What actually happened:

The events described actually took place, but Miscavige was most definitely not present. Some of the local prominent members of the Church and their guests were the target of the overly enthusiastic family. Also, the family members were rather drunk when the whole sequence of events started (and we are not talking about just a few glasses of wine).

The shit-throwing incident:


“According to details collected by RiPost, a furious resident, either from the street or from a small white Barkas truck (note for context: brand like Ford, very common in Eastern Europe), threw several buckets of human shit over the Church leader and those accompanying him.

“Several people became immediately unwell from the stench as the Scientology leadership began to run to seek shelter in the newly opened building. The faithful following on their heels were slipping and sliding in the excrement. Scientologists then set about trying to remove all trace of the human excrement while staff inside tried to clean the Church leader’s suit in one the bathrooms; we got this information from chatter from Hungarian Scientologists.”

What actually happened:

A block away from the new building, someone threw four small barrels of liquid pig excrement from a white minivan onto the sidewalk when Miscavige and his entourage were approaching. It happened a block away from the new building. One of the private security guards was fully covered with shit, a few others got smaller doses, but Miscavige himself was not hit.

It must have been a small consolation to the instigator that Scientology’s VIP guests had to pass by that stinking pile when they left the hotel to attend the ceremony.


The Aftermath

According to Scientology beliefs, the inauguration of the Ideal Org should have sent “shockwaves of theta” throughout Hungary and result in an avalanche of positive newspaper articles around the country.

Well, most of the major newspapers and online news portals did write about the grand opening – but mostly either covering the sensationalist claims made by the Ripost article or questioning the involvement of Ildikó Szondi. The national security risks associated with Scientology were also mentioned in several articles. There was only one article in the entire country that put Scientology in somewhat positive light.

Well, that hardly qualifies as the beginning of a new era for Scientology.


Is It Really Done?

There is one slight problem – they still do not have an occupancy permit for the building and it will take a few more weeks to have all the paperwork finalized. So theoretically, they cannot do anything in it (except for construction work) until that is secured.

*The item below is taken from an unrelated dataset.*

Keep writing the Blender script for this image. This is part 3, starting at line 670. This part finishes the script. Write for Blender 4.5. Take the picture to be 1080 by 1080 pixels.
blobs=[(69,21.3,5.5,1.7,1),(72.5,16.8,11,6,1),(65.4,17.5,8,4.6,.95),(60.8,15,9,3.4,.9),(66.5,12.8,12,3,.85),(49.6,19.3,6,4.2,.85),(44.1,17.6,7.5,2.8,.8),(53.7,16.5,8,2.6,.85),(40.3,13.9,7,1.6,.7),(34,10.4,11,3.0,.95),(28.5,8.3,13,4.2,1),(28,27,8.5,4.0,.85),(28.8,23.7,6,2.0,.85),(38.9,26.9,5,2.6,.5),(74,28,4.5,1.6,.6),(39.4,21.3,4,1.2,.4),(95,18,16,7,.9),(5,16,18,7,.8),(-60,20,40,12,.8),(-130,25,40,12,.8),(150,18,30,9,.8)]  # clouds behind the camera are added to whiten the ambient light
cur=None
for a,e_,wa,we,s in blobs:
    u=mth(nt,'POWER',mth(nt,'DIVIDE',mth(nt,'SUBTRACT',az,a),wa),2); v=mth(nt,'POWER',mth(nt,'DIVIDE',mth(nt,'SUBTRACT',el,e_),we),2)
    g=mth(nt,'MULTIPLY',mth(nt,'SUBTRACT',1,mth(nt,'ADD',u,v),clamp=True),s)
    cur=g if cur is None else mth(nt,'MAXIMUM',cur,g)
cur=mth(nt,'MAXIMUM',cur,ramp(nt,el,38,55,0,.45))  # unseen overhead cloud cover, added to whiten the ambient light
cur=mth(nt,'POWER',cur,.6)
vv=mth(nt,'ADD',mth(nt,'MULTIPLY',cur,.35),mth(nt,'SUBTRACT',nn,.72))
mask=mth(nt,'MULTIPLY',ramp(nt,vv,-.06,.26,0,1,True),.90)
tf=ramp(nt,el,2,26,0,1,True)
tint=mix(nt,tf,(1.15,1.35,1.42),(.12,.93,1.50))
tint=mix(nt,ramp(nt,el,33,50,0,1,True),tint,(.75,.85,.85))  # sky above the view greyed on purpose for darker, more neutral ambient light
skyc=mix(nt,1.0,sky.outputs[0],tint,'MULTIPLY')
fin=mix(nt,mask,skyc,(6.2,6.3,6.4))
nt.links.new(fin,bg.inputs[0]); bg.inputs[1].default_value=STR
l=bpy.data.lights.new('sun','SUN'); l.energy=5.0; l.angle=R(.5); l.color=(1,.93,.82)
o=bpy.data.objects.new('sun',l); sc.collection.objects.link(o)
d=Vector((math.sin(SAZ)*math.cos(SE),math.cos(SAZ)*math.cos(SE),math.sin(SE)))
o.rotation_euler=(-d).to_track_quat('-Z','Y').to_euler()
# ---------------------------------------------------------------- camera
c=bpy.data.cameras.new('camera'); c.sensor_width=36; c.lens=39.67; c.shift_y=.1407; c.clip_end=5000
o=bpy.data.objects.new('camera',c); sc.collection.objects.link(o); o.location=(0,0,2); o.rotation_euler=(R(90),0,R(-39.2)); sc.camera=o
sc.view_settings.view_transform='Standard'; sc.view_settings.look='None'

So, the opening was just a show then, part of the Miscavige’s strategy to reassure the financial backers of Scientology that all is well and expansion is happening.

Well, Scientologists in Hungary already waited 15 years, so a couple more weeks probably will not matter.

But I sincerely hope they started to have some doubts and second thoughts. As you can see, they have every reason to do so.


You are always welcome – NOT!

The following plaques were installed near the front door (photo taken by


Translation of the larger one:

Church of Scientology Budapest
WELCOME, please come in!
Visit our multimedia exhibition!

And under it:
Church of Scientology Budapest
Visitors are required to register at Reception.
Media visits must be arranged in a preliminary manner.
Please call the Director of Public Relations.
Please do not use any audio- or video recording devices in the Church.
This is a private property and the Church reserves its right to deny entry from anyone and remove anyone from the premises.